Today, in timely festivity, the Office of Cooking Experiments presents its very first Christmas edition. Christmas is, of course, a beautiful, spiritual season that is easily ruined by stress, and it is our hope to reduce the stress that you, the amateur holiday cook, so naturally feel. At Christmas, you are expected to cook for numbers and at a culinary level beyond your comfort zone and possibly beyond your capability. With the cookies you bake, the eggnog you whip up, and the many side-dishes you concoct, you contribute to the joy of the season and the cherished holiday memories of your loved ones, many of whom are no help at all. So you are naturally, as we say, stressed.
The Office of Cooking Experiments understands! The Office of Cooking Experiments has been there! Once it almost cut its own cable line because it observed that the world is divided between those who cook on holidays and those who watch football, and no cable, no football! But it did not, because it remembered it would then have to call the cableperson and perhaps answer awkward questions. The Office of Cooking Experiments further reflected that Christmas is, after all, a time of warmth and charity, and of all the faces that charity wears, cooking is not always the least.
The Office of Cooking Experiments also resolved to reduce its stress and not-totally-necessary work. Now it shares its well-learned tips with you, the amateur holiday cook, in cautious optimism that they will help you to enjoy a merrier Christmas.
Nine types of Christmas cookies are not necessary. Reflect for a moment: What cookies are people digging up from the bottom of your festive Christmas-themed tins a week after New Year’s? Don’t make those anymore.
Use crockpots. At the Office of Cooking Experiments, “Use crockpots” is our mantra; it would even be our motto, if our current one were not so absolutely superlative (“We make mistakes so you don’t have to”). It is ideal that, at Christmas dinner, there be dishes of unusual number and complexity and that they all be done at more or less the same time. Amateur cook, crockpots are your end run around this; things cooked in crockpots can be done hours apart and served, hot, at the same time with minimal burning.
Count the number of burners on your stove and add the oven. This is the upper limit of dishes to make for Christmas dinner, even if you use crockpots.
Measure the spices carefully. We mean this literally – many dishes are sadly sensitive to generous amounts of, say, cumin or red pepper – but also figuratively. In Yuletide recipes, you are liable to come across spices that you do not use the rest of the year and have never even seen in your local grocery store, though granted you were not looking. Measure the likely contribution of these spices to your Christmas joy and decide whether they are worth an excursion to the store. We recommend cloves but not fennel. We cannot even define cardamon.
NOTE: When the recipe calls for “grated lemon zest”, it is merely joking. Have a hearty laugh and break out the lemon juice.
There are many, many different ways to decorate a Christmas cookie.

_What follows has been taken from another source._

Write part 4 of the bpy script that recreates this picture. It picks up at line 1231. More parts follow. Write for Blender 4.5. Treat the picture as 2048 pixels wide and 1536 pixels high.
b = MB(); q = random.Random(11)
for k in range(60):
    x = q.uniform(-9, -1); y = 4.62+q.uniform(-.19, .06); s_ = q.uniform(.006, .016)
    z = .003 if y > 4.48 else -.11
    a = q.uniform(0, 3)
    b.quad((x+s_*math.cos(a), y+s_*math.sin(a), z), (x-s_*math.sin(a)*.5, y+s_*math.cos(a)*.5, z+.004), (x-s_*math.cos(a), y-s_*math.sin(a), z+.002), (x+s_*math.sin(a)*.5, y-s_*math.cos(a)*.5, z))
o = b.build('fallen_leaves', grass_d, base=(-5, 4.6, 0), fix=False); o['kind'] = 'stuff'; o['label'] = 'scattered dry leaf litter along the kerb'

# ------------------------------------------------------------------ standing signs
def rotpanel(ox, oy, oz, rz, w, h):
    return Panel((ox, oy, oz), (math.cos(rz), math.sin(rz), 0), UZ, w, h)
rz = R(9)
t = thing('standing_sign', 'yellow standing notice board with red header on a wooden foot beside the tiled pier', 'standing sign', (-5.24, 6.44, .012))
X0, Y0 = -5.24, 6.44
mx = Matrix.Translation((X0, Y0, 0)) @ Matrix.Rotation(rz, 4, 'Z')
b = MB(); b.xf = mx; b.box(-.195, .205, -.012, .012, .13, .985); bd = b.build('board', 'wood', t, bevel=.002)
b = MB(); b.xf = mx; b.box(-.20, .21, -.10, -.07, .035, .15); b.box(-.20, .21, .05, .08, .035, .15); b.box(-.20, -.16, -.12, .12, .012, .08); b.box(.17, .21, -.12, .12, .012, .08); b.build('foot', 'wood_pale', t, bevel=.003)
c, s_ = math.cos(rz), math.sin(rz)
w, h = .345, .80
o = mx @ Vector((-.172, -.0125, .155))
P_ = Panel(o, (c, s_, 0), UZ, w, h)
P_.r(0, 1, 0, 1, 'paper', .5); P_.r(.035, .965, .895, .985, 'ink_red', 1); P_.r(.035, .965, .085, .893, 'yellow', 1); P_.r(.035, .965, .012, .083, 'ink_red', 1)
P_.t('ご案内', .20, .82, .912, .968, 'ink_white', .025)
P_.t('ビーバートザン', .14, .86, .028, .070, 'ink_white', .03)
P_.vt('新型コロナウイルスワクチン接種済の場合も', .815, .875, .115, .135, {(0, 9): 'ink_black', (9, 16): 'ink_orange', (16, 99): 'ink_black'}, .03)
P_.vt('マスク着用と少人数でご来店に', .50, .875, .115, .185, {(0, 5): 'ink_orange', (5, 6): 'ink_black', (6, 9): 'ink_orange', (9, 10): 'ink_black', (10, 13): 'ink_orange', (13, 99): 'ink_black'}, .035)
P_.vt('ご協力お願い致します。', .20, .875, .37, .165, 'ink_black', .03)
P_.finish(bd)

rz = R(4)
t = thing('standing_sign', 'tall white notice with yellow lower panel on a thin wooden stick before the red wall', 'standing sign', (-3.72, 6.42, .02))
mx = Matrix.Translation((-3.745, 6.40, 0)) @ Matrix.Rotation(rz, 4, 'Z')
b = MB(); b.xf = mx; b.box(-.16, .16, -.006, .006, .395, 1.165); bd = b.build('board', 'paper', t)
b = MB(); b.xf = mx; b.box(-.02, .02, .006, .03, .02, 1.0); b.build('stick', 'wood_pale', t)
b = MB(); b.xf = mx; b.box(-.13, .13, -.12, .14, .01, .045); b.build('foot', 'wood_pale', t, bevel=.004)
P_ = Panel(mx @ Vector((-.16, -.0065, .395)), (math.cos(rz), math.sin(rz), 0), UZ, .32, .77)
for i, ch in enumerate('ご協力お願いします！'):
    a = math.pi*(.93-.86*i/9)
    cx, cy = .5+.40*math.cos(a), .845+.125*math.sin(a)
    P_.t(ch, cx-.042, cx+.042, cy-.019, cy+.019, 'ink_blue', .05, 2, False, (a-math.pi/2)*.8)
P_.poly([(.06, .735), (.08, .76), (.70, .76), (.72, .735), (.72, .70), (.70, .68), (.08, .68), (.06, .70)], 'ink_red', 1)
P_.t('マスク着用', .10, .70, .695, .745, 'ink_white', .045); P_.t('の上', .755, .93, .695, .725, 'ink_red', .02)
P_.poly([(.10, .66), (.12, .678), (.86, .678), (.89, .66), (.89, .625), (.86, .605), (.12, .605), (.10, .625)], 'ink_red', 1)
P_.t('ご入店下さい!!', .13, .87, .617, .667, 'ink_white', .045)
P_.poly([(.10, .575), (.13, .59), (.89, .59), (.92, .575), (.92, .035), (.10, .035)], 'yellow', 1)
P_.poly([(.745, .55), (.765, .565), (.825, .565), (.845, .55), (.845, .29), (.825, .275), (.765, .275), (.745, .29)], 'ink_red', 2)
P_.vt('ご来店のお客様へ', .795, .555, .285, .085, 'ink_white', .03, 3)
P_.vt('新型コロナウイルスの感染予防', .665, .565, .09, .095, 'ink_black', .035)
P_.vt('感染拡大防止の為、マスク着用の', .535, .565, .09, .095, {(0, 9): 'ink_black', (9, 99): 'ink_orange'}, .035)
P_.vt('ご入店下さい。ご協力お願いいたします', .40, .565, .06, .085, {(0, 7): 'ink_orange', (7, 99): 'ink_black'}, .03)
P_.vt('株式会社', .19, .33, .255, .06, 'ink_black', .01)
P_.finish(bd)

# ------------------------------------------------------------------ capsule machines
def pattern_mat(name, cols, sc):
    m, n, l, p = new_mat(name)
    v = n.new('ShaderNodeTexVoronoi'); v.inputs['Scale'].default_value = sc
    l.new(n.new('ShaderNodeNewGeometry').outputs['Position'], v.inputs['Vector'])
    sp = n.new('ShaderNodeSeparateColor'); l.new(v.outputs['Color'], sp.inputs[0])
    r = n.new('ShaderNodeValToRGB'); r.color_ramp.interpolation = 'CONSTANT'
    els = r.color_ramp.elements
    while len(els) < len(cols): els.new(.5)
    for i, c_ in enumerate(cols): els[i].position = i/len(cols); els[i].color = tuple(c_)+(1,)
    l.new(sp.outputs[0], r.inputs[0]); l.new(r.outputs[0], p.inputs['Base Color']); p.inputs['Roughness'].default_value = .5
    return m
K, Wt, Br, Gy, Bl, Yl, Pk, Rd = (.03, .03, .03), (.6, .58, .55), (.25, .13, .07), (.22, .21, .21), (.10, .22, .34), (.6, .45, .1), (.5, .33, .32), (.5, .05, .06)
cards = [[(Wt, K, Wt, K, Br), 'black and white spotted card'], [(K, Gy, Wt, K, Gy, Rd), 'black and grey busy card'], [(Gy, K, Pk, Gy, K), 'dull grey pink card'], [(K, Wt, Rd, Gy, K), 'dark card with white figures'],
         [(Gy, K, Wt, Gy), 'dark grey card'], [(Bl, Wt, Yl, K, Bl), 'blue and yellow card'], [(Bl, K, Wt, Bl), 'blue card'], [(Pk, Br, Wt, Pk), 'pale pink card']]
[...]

Some people regard sprinkles as a necessity, others as a superfluity. Some people prefer the dunk-and-done method, others view frosted Christmas cookies as works of art as elaborate as the Sistine Chapel, only not as permanent.
Which method is best? Whatever method is not yours. Trust us, and let everyone, including four-year-olds, frost as many cookies as they want in whatever way they want.
Yes, amateur holiday cook, there are many ways to reduce your stress during the Christmas season, and one of them is to get other people to do cookery for you. It makes them feel useful. It is a gift. ‘Tis the season.